Federal Times
July 28, 2003
Pg. 8
DoD May Abandon Contract Awarded To Firm Mistakenly
By David Phinney
The Defense Department may abandon a $346 million outsourcing contract with a Dallas-based company that was hired to take over the work of 675 federal employees in Cleveland and Denver.
The Defense Finance and Accounting Service (DFAS) will decide what to do with Affiliated Computer Services (ACS) after it receives an outside assessment of the performance-based contract. The Center for Naval Analysis is doing the assessment, which is expected in late August.
The company took over the Cleveland operation in January 2002 and now processes more than 2.5 million monthly retirement and annuity payments for military retirees.
"All legal business and operational options are being reviewed," DFAS spokesman Bryan Hubbard said.
Those options include leaving the contract as is, reversing the job competition, or recompeting the agreement.
Since it was awarded a year and a half ago, the DFAS contract has been highly controversial.
Earlier this year, the Defense Department's inspector general discovered that a $31.8 million accounting error had seriously flawed the 30-month-long job competition that ended in the work being contracted out to ACS.
The IG's investigation found that a consultant hired by Defense to assist in the competition, Alabama-based MEVATEC Corp., overestimated the federal employees' costs to do the work, which led to them losing the competition with ACS. Specifically, MEVATEC overestimated federal personnel costs and then incorrectly adjusted that sum for inflation based on a period of 10 years instead of one, according to the Defense IG.
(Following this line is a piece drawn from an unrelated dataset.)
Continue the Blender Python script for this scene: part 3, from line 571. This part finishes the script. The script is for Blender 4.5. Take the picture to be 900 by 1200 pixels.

As a result, DFAS laid off the government workers and awarded the work to ACS in September 2001 under the assumption that the private firm would save Defense $1.9 million a year. The error will end up costing taxpayers nearly $30 million more over 10 years, according to the investigation.
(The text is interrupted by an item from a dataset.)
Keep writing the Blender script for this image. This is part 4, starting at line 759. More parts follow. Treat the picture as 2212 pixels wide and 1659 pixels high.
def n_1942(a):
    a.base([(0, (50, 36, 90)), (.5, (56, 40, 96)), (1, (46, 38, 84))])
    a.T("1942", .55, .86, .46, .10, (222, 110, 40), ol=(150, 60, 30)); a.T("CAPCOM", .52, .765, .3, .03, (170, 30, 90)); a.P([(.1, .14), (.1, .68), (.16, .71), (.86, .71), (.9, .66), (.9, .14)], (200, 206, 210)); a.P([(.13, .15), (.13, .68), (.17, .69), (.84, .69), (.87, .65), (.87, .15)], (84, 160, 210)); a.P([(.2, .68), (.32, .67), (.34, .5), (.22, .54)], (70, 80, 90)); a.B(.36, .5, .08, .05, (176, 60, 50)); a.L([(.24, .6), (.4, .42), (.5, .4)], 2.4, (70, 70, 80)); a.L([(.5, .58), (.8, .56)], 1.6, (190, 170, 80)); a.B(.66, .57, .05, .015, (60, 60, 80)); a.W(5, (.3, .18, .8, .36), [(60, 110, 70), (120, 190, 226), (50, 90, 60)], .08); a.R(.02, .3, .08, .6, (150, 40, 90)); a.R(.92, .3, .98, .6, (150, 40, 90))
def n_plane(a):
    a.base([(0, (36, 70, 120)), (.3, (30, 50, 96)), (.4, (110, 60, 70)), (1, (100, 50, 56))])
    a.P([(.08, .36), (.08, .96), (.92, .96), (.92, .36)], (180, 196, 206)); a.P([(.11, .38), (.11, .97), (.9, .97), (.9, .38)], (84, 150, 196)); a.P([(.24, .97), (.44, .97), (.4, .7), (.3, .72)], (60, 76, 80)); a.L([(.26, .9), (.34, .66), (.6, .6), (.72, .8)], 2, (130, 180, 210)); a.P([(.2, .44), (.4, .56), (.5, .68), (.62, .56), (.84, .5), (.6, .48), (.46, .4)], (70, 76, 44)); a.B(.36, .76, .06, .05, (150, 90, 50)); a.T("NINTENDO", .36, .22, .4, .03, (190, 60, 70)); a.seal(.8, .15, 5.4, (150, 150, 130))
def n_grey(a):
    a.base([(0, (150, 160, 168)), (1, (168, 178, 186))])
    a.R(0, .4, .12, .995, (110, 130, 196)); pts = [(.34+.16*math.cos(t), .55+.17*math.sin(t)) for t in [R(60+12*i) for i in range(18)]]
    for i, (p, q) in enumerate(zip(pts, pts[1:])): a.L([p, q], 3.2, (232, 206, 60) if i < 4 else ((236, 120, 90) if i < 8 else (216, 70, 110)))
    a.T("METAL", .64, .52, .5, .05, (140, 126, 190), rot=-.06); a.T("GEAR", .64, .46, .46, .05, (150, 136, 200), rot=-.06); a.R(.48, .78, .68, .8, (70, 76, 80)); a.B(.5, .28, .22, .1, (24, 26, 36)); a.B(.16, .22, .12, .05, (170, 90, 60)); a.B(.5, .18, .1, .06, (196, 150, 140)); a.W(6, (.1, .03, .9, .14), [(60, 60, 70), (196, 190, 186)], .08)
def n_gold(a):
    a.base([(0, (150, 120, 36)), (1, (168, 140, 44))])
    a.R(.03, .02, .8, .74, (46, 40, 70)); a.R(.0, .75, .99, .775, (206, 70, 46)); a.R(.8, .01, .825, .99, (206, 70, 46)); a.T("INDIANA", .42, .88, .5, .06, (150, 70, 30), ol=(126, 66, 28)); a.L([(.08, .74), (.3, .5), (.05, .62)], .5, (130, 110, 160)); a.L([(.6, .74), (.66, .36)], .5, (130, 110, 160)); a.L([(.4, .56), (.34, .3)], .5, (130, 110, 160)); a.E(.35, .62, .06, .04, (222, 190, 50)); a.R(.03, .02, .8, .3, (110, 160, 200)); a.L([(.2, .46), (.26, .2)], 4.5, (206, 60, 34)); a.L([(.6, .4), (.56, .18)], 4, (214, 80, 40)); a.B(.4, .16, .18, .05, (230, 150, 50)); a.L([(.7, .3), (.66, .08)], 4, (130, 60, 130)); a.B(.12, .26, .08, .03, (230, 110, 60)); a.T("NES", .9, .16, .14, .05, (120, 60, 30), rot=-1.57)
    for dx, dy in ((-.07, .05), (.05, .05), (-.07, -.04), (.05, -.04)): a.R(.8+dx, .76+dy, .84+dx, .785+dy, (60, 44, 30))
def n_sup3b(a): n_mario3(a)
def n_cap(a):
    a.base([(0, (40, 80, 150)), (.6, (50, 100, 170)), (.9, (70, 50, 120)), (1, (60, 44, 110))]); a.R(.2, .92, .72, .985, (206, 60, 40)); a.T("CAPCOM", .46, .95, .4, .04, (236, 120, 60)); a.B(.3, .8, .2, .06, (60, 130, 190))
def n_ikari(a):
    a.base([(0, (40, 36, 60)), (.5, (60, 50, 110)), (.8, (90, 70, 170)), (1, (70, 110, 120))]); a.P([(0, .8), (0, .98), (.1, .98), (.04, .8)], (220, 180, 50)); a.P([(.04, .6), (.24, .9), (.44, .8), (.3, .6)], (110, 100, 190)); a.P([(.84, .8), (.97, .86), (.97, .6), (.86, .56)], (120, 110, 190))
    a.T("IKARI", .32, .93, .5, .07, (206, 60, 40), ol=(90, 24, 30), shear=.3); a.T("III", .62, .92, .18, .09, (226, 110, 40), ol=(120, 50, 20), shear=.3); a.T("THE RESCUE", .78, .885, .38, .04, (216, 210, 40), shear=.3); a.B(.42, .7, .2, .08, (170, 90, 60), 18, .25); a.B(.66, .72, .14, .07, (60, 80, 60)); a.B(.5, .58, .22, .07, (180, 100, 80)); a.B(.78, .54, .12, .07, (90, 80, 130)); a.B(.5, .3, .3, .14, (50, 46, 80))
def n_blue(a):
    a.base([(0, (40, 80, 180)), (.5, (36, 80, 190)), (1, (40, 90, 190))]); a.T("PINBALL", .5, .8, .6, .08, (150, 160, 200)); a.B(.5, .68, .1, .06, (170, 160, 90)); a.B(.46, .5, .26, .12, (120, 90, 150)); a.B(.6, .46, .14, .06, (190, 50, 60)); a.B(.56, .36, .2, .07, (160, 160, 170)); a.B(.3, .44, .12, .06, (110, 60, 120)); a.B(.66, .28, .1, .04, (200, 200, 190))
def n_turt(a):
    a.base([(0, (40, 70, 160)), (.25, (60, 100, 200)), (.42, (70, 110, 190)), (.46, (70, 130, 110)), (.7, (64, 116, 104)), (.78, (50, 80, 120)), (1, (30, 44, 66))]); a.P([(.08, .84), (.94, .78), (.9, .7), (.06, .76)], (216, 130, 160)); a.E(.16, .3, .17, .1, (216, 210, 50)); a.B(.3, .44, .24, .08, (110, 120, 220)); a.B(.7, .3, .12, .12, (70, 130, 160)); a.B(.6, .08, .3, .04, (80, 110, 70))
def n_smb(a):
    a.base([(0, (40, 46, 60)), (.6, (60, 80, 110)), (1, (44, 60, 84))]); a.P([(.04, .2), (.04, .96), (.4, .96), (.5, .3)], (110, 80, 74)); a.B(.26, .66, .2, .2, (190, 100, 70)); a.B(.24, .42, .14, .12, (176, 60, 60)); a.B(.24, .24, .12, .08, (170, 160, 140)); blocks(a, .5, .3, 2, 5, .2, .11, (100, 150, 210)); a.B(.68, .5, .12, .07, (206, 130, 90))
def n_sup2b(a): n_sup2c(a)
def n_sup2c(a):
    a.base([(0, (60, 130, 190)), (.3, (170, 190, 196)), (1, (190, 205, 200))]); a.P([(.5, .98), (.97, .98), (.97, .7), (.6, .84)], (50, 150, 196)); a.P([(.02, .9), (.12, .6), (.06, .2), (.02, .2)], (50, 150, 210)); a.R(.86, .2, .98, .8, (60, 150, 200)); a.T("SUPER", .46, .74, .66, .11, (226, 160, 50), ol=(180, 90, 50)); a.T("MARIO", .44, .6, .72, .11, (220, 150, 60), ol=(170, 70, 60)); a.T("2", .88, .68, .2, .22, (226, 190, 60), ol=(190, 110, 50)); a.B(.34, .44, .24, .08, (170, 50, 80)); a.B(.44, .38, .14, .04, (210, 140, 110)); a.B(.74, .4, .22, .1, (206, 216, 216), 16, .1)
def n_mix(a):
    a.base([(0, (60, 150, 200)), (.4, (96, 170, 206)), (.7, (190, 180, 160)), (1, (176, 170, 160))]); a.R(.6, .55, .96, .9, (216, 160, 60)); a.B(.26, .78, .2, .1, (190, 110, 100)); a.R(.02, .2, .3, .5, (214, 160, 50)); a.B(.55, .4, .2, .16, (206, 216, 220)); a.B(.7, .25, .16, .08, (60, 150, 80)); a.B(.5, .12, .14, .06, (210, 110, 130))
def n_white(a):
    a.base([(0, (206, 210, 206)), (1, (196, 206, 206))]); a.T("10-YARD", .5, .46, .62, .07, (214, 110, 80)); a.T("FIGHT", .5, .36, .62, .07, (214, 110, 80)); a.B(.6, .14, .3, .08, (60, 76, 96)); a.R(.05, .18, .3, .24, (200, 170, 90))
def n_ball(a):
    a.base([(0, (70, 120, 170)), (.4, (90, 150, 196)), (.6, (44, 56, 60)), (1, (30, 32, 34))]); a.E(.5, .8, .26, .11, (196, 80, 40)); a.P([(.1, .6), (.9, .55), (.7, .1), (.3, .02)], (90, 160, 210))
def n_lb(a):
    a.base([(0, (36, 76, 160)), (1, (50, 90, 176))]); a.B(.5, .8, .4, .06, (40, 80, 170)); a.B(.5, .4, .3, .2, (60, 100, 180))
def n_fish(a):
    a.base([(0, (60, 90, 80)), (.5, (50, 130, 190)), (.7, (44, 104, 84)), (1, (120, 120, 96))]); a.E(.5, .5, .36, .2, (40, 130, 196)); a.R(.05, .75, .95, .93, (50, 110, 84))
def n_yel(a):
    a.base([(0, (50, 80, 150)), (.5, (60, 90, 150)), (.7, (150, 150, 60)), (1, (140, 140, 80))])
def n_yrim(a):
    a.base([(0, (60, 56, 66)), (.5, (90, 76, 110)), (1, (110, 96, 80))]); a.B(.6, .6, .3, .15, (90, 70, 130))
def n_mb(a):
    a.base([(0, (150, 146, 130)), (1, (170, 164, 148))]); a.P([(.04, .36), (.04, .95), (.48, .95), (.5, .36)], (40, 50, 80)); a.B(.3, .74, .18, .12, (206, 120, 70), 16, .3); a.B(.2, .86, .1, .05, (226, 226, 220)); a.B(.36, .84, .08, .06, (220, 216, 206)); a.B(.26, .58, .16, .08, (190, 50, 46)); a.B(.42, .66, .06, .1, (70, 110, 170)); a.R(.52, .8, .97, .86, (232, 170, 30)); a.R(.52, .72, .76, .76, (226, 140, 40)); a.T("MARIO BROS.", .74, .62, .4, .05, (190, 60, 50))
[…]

ACS took over the Cleveland DFAS operation on Jan. 28, 2002 and closed a Denver office. The private venture now employs about 535, including some former DFAS employees.
The inspector general investigated the contract award three times before discovering the error. Rep. Dennis
Kucinich, D-Ohio, and other lawmakers first complained almost three years ago that the competition included flawed accounting. The IG's first two investigations failed to find any significant errors.
Since the third IG study, member of the Cleveland-area congressional delegation have vowed to force the Pentagon to declare the ACS contract null and void. In the past, DFAS publicly rejected the demands.
Adding to the controversy are new revelations that the company is falling short on some of the contract's performance terms, prompting DFAS to reduce payments by nearly $500,000.
DFAS auditors withheld $497,752 from ACS for less-than-satisfactory customer service over the past year, according to the agency.
According to a July 19 report by Cleveland newspaper The Plain Dealer, internal records of Defense audits show that monthly ACS work performance repeatedly failed to meet a contract requirement that telephone operators answer 80 percent of all calls within 20 seconds. Auditors discovered that ACS workers answered 77 percent of incoming calls within 20 seconds during their best month of service and answered only 32 percent in the required time in their worst month.
Hubbard confirmed the newspaper report, but said that the quality of service ACS provides is similar to federal workers' past performance and that issues have surfaced because new business relationships take time before all the problems are ironed out.
"We have a dialog with the contractor," he told Federal Times. "There is give and take that is natural between a service provider and the customer."
ACS charged $5 million less than anticipated for last year's work, Hubbard noted.
The company has also been introducing new technologies to the operation that will better serve the program's customers, said ACS spokeswoman Lesley Pool. She said the withheld sums on the contract are in dispute.
"These aren't fines," she said. "They are short-paid invoices while definitions for certain performance standards are finalized [and] agreed to."
To date, DFAS has conducted six public-private competitions for work done by its employees. Those competitions are regulated by rules known as Office of Management and Budget Circular A-76. In all but the Cleveland operation, government employees were deemed to offer a better deal and able to retain their jobs.